[Begin GIVEN INFORMATION]

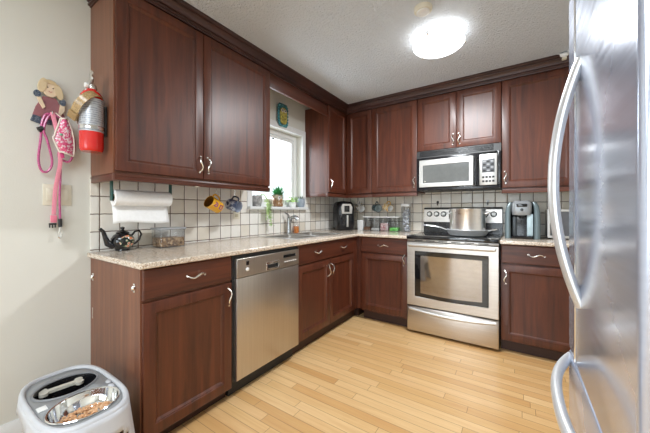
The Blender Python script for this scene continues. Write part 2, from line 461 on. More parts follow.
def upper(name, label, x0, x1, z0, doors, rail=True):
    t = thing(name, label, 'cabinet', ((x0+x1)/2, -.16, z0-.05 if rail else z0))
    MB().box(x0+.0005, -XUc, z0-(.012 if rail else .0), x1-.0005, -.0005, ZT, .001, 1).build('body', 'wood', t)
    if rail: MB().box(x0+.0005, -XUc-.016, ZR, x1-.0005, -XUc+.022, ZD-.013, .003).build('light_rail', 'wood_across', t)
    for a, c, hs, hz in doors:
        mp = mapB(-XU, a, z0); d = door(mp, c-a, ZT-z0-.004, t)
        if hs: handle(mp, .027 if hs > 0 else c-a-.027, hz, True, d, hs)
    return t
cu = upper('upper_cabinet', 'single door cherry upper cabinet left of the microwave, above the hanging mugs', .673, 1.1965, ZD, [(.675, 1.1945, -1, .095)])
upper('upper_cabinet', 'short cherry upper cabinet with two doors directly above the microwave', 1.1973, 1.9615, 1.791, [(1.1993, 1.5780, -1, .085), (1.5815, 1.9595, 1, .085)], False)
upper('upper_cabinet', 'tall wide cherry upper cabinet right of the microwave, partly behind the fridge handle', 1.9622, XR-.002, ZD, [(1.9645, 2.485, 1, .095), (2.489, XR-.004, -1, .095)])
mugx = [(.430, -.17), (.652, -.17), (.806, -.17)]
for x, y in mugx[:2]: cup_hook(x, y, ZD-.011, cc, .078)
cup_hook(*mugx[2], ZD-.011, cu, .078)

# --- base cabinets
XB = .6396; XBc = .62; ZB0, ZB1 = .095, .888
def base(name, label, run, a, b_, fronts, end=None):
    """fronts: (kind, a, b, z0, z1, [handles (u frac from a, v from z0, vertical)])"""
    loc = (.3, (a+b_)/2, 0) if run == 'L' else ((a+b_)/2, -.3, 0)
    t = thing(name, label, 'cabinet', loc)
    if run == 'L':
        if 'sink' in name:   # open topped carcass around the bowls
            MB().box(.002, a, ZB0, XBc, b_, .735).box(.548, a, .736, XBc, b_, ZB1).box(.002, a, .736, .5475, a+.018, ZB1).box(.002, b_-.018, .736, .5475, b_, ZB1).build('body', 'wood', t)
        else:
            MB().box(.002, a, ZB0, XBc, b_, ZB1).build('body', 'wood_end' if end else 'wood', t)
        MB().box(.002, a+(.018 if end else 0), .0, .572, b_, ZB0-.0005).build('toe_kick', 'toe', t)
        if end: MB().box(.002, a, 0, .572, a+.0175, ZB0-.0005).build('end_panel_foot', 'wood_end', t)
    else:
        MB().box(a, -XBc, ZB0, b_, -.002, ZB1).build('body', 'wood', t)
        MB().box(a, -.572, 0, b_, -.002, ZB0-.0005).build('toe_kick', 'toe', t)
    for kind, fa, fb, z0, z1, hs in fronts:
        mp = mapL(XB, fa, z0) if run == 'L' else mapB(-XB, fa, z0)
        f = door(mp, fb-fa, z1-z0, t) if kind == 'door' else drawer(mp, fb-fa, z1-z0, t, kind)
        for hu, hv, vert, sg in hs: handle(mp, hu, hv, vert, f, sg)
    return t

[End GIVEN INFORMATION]

WHAT TO PRODUCE: Starting at the line that contains "ZB0-.0005).build('end_panel_foot', 'wood_end', t)", print every line through the end of the listing, word for word. Leave out all the rest.

RESPONSE TO THE TASK:
        if end: MB().box(.002, a, 0, .572, a+.0175, ZB0-.0005).build('end_panel_foot', 'wood_end', t)
    else:
        MB().box(a, -XBc, ZB0, b_, -.002, ZB1).build('body', 'wood', t)
        MB().box(a, -.572, 0, b_, -.002, ZB0-.0005).build('toe_kick', 'toe', t)
    for kind, fa, fb, z0, z1, hs in fronts:
        mp = mapL(XB, fa, z0) if run == 'L' else mapB(-XB, fa, z0)
        f = door(mp, fb-fa, z1-z0, t) if kind == 'door' else drawer(mp, fb-fa, z1-z0, t, kind)
        for hu, hv, vert, sg in hs: handle(mp, hu, hv, vert, f, sg)
    return t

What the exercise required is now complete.